> _DIRECTION_
Print only the lines from the top of the data through the line with "from_bm('scratch', bm, M_CREAM, sg)", both included, skipping every picture.
=== DATA EXTRACT ===
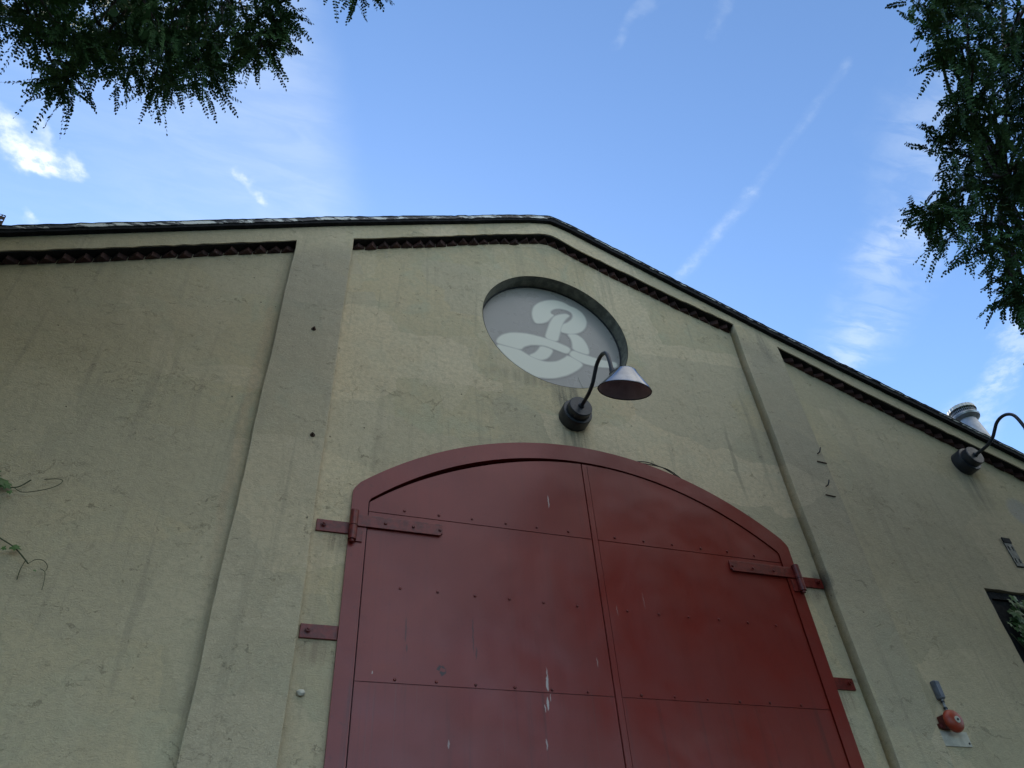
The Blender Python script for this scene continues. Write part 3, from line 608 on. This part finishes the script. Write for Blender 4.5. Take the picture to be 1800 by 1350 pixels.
def chaikin(p, k=2):
    p = [tuple(a) for a in p]
    for _ in range(k):
        o = []
        for a, b_ in zip(p, p[1:]+p[:1]):
            if math.dist(a, b_) < .004: o += [a, b_]; continue
            o += [(a[0]*.8+b_[0]*.2, a[1]*.8+b_[1]*.2), (a[0]*.2+b_[0]*.8, a[1]*.2+b_[1]*.8)]
        p = o
    return p
st_ = .0075; gx = np.arange(SC[0]-SR, SC[0]+SR+st_, st_); gz = np.arange(SC[1]-SR, SC[1]+SR+st_, st_)
GX, GZ = np.meshgrid(gx, gz); PP = np.stack([GX.ravel(), GZ.ravel()], 1)
val = np.zeros(len(PP))
for poly in EMBLEM.values():
    s_ = sdf(PP, chaikin(poly)); val = np.maximum(val, np.clip((s_+.019)/.026, 0, 1))
val = val*val*(3-2*val)
rr = np.hypot(PP[:, 0]-SC[0], PP[:, 1]-SC[1])
nx_, nz_ = len(gx), len(gz); V2 = val.reshape(nz_, nx_); keep = rr.reshape(nz_, nx_) < SR-.03
faces = []
for j in range(nz_-1):
    for i in range(nx_-1):
        if V2[j:j+2, i:i+2].max() > 0 and keep[j:j+2, i:i+2].all():
            a = j*nx_+i; faces.append((a, a+1, a+nx_+1, a+nx_))
used = sorted({v for f in faces for v in f}); idx = {v: i for i, v in enumerate(used)}
me = bpy.data.meshes.new('letter')
me.from_pydata([(PP[v, 0], .1485, PP[v, 1]) for v in used], [], [[idx[v] for v in f] for f in faces])
at_ = me.attributes.new('paint', 'FLOAT', 'POINT'); at_.data.foreach_set('value', [float(val[v]) for v in used])
def letter_mat():
    m, t, b, P = new_mat('letter_paint')
    a = t.n.new('ShaderNodeAttribute'); a.attribute_name = 'paint'
    g = t.mix(t.rng(t.noise(P, 2, 4, .6), .35, .65), (.285, .272, .245), (.285*.95, .272*.95, .245*.95))
    t.put(b.inputs['Base Color'], t.mix(a.outputs['Fac'], g, (.64, .63, .52)))
    b.inputs['Roughness'].default_value = .35; return m
link('letter', me, letter_mat(), sg)
# scratch lines on the panel
bm = bmesh.new()
tube(bm, smooth_path([(.20, .1475, 6.42), (.225, .1475, 6.32), (.27, .1475, 6.23)]), .002, 4)
from_bm('scratch', bm, M_CREAM, sg)

# ------------------------------------------------------------------ gooseneck lamps
def tube_o(name, pts, r_, mat, parent, n=12, sub=8):
    bm = bmesh.new(); tube(bm, smooth_path(pts, sub), r_, n); return from_bm(name, bm, mat, parent, True, 60)
L0 = (0.0, 0.0, 5.73)
lamp = empty('gooseneck_lamp', L0, 'dark gooseneck lamp with a conical steel shade between the red door and the round sign', 'lamp', 'gooseneck lamps on the facade')
bm = bmesh.new()
lathe(bm, [(0, 0), (.142, 0), (.142, .105), (.136, .118), (.112, .120), (.110, .185), (.104, .193), (0, .194)], L0, (0, -1, 0), 48)
from_bm('canister', bm, M_GRAPH, lamp, True, 35)
bm = bmesh.new(); lathe(bm, [(.030, .190), (.028, .205), (.018, .215), (0, .215)], L0, (0, -1, 0), 24)
from_bm('collar', bm, M_GRAPH, lamp, True, 35)
neck = [(0, -.19, 5.728), (0, -.30, 5.727), (0, -.385, 5.737), (0, -.46, 5.768), (0, -.525, 5.825), (0, -.58, 5.872), (0, -.65, 5.893), (0, -.72, 5.880), (0, -.775, 5.828), (0, -.797, 5.74), (0, -.806, 5.60)]
tube_o('gooseneck', neck, .0175, M_GRAPH, lamp)
ax = Vector((.055, -.385, .917)).normalized(); C0 = Vector((.006, -.92, 5.295)); sr_h = .185
apexp = C0+ax*sr_h
bm = bmesh.new()
lathe(bm, [(.0, 0), (.022, 0), (.022, .05), (.03, .055), (.03, .075), (0, .08)], (0, -.806, 5.625), (0, 0, -1), 16)
for k in range(4): lathe(bm, [(.026, .0), (.036, .004), (.036, .010), (.026, .014)], Vector((.006, -.815, 5.55))+Vector((.012, -.05, -.06))*k*.33, (.12, -.35, -.5), 20)
lathe(bm, [(0, 0), (.034, 0), (.040, .08), (.046, .13), (0, .131)], (.006, -.812, 5.565), Vector(apexp)-Vector((.006, -.812, 5.595)), 20)
from_bm('socket', bm, M_GRAPH, lamp, True, 35)
bm = bmesh.new()
prof = [(0, sr_h), (.035, sr_h), (.066, sr_h-.005), (.083, sr_h-.018), (.100, sr_h-.048), (.205, .012), (.209, .0)]
lathe(bm, prof, C0, ax, 64)
from_bm('shade', bm, M_ALU, lamp, True, 50)
bm = bmesh.new()
lathe(bm, [(.2045, .001), (.200, .012), (.0905, sr_h-.058), (.074, sr_h-.026), (0, sr_h-.012)], C0, ax, 64)
from_bm('shade_lining', bm, M_ENAMEL, lamp, True, 50)
bm = bmesh.new()
lathe(bm, [(.2092, .002), (.2125, -.001), (.2092, -.005), (.2035, -.004), (.2042, .0015)], C0, ax, 64)
from_bm('shade_rim', bm, M_BLACKRIM, lamp, True, 60)
bm = bmesh.new()
lathe(bm, [(.072, sr_h-.055), (.064, sr_h-.055), (.060, sr_h-.03)], C0, ax, 32)
lathe(bm, [(.062, sr_h-.045), (.05, sr_h-.06), (.025, sr_h-.068), (0, sr_h-.070)], C0, ax, 32)
from_bm('bulb_holder', bm, M_BLACKRIM, lamp, True, 50)
l2 = lamp.copy(); COL.objects.link(l2); l2.location = (4.752, 0, 6.055)
l2['label'] = 'dark gooseneck lamp at the far right, its arm reaching past the roof edge'
for ch in list(lamp.children):
    c = ch.copy(); COL.objects.link(c); c.parent = l2; c.location = ch.location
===
> _ANSWER IN FULL_
The Blender Python script for this scene continues. Write part 3, from line 608 on. This part finishes the script. Write for Blender 4.5. Take the picture to be 1800 by 1350 pixels.
def chaikin(p, k=2):
    p = [tuple(a) for a in p]
    for _ in range(k):
        o = []
        for a, b_ in zip(p, p[1:]+p[:1]):
            if math.dist(a, b_) < .004: o += [a, b_]; continue
            o += [(a[0]*.8+b_[0]*.2, a[1]*.8+b_[1]*.2), (a[0]*.2+b_[0]*.8, a[1]*.2+b_[1]*.8)]
        p = o
    return p
st_ = .0075; gx = np.arange(SC[0]-SR, SC[0]+SR+st_, st_); gz = np.arange(SC[1]-SR, SC[1]+SR+st_, st_)
GX, GZ = np.meshgrid(gx, gz); PP = np.stack([GX.ravel(), GZ.ravel()], 1)
val = np.zeros(len(PP))
for poly in EMBLEM.values():
    s_ = sdf(PP, chaikin(poly)); val = np.maximum(val, np.clip((s_+.019)/.026, 0, 1))
val = val*val*(3-2*val)
rr = np.hypot(PP[:, 0]-SC[0], PP[:, 1]-SC[1])
nx_, nz_ = len(gx), len(gz); V2 = val.reshape(nz_, nx_); keep = rr.reshape(nz_, nx_) < SR-.03
faces = []
for j in range(nz_-1):
    for i in range(nx_-1):
        if V2[j:j+2, i:i+2].max() > 0 and keep[j:j+2, i:i+2].all():
            a = j*nx_+i; faces.append((a, a+1, a+nx_+1, a+nx_))
used = sorted({v for f in faces for v in f}); idx = {v: i for i, v in enumerate(used)}
me = bpy.data.meshes.new('letter')
me.from_pydata([(PP[v, 0], .1485, PP[v, 1]) for v in used], [], [[idx[v] for v in f] for f in faces])
at_ = me.attributes.new('paint', 'FLOAT', 'POINT'); at_.data.foreach_set('value', [float(val[v]) for v in used])
def letter_mat():
    m, t, b, P = new_mat('letter_paint')
    a = t.n.new('ShaderNodeAttribute'); a.attribute_name = 'paint'
    g = t.mix(t.rng(t.noise(P, 2, 4, .6), .35, .65), (.285, .272, .245), (.285*.95, .272*.95, .245*.95))
    t.put(b.inputs['Base Color'], t.mix(a.outputs['Fac'], g, (.64, .63, .52)))
    b.inputs['Roughness'].default_value = .35; return m
link('letter', me, letter_mat(), sg)
# scratch lines on the panel
bm = bmesh.new()
tube(bm, smooth_path([(.20, .1475, 6.42), (.225, .1475, 6.32), (.27, .1475, 6.23)]), .002, 4)
from_bm('scratch', bm, M_CREAM, sg)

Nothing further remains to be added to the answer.